COSTA, R. F.; COSTA, RANIERE FERNANDES.; http://lattes.cnpq.br/4757267267064742; COSTA, Raniere Fernandes.
Résumé:
Red ceramic has a high potential for use in the most diverse areas of civil construction and its
properties can be improved through the use of alternative materials by substitution or addition
to clay. The final products are mostly of low quality, due to inadequate processes. Within this
context, this work aims to evaluate the results of the drying and firing processes of ceramic
slabs with the addition of diatomite waste in their composition, performing thermogravimetric,
physical, chemical, mechanical characterization and computer simulation. Ceramic plates with
dimensions of 60x20x5 mm were made, with addition of waste at levels of (10, 20 and 30%) in
clay mass with homogenization times of (30, 45 and 60 min). The thesis presents experimental
results of slabs submitted to drying in ovens at different temperatures (60, 80 and 110oC), after
which the slabs were fired at temperatures of 800, 900 and 1000oC, and then the physical-
mechanical properties were determined. From the data obtained, computer simulations were
carried out with the concentrated, distributed and CFD models.
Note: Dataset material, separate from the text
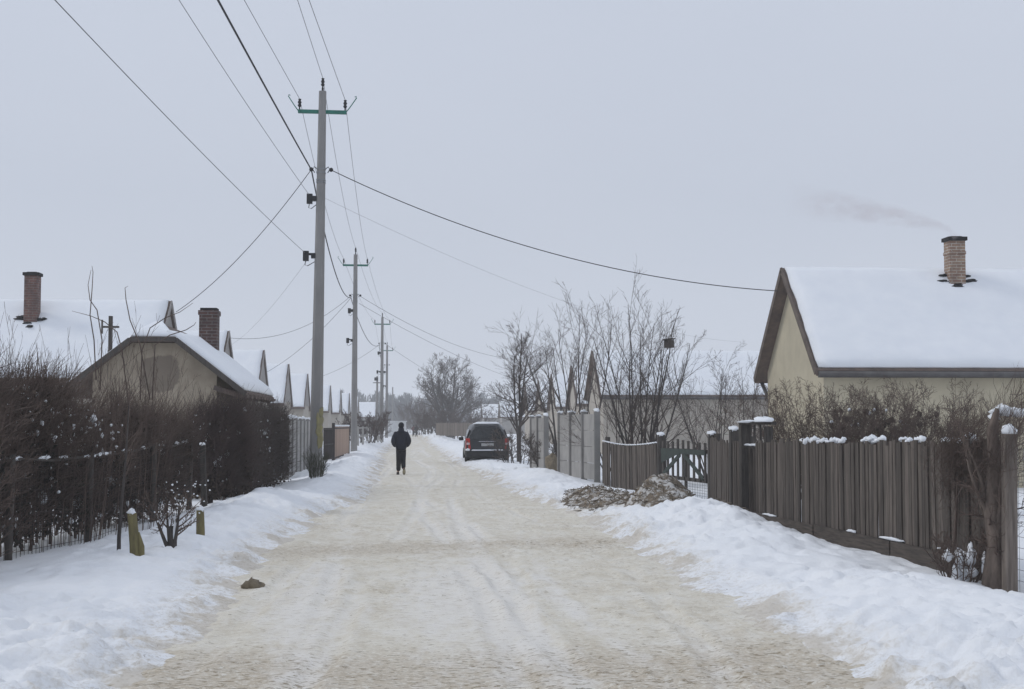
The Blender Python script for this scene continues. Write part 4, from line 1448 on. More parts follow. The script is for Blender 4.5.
sheet_gate('sheet_gate', 'faded pinkish brown sheet metal gate left of the second utility pole', (ax(334, 57.5), 57.5), (ax(349, 67.5), 67.5), 1.45, M['gate_pink'], 331)
g = thing('bar_gate', 'narrow dark barred gate between nearest pole and pinkish brown gate', 'gate', (ax(324, 55), 55, gz(-3.4, 55)))
bb = MB(); B = Vector((ax(333, 57.3) - ax(324, 55), 2.3, 0))
for i in range(16):
    u = i / 15
    bb.bar((B.x * u, B.y * u, .1), (B.x * u, B.y * u, 1.35), .03, .03)
bb.build('bars', M['rust'], g)
bb = MB()
for z in (.12, .7, 1.3): bb.bar((0, 0, z), (B.x, B.y, z), .04, .05)
bb.build('gate_frame', M['rust'], g)
# far low fence and white wall
f = thing('rail_fence', 'low rail fence with leaning brace between the second and third poles', 'fence', (ax(358, 80), 80, gz(-3, 80)))
bb = MB(); B = Vector((ax(378, 104) - ax(358, 80), 24, 0))
for z in (.55, 1.05): bb.bar((0, 0, z), (B.x, B.y, z), .06, .08)
bb.build('rails', M['concrete'], f)
bb = MB(); bb.bar((B.x * .55, B.y * .55, 1.2), (B.x * .8 + .5, B.y * .8, .0), .08, .1); bb.build('brace', M['concrete'], f)
for i in range(6):
    u = i / 5
    bb = MB(); bb.bar((B.x * u, B.y * u, -.2), (B.x * u, B.y * u, 1.15), .12, .12); bb.build('post', M['concrete'], f)
bb = MB(); bb.box((0, 0, .9), (2.4, .4, 2.2)); bb.box((.0, 0, 2.03), (2.6, .6, .1))
o = bb.build('white_wall', M['white_wall'], bevel=.02); o.location = (ax(396, 165), 165, 0)
tag(o, 'white wall end at the bend of the street behind the walker', 'wall')
f = thing('board_fence', 'dark board fence under the broad old tree, left of the parked car', 'fence', (ax(436, 142), 142, gz(2.7, 142)))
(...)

From the experimental results,
it was found that the best composition for the physical-mechanical properties was 10% waste
with a homogenization time of 30 min and a firing temperature of 800 °C. About the theoretical
results of the drying process of ceramic slabs, it was concluded that temperature is the main
parameter that controls the removal of moisture from the material. It was observed that the
diatomite tailings decrease the water retention in the plates, with the best results found for the
mixtures with 30% tailings. However, the inverse was verified for the homogenization time,
with a tendency of greater water retention for longer times. The drying curves constructed from
the kinetics curves showed good agreement with the experimental data, being validated within
a 99% confidence interval. The Laplacian model of heat and moisture transfer, as well as the
boundary conditions used, were able to predict the phenomenon of drying and heating of
ceramic slabs.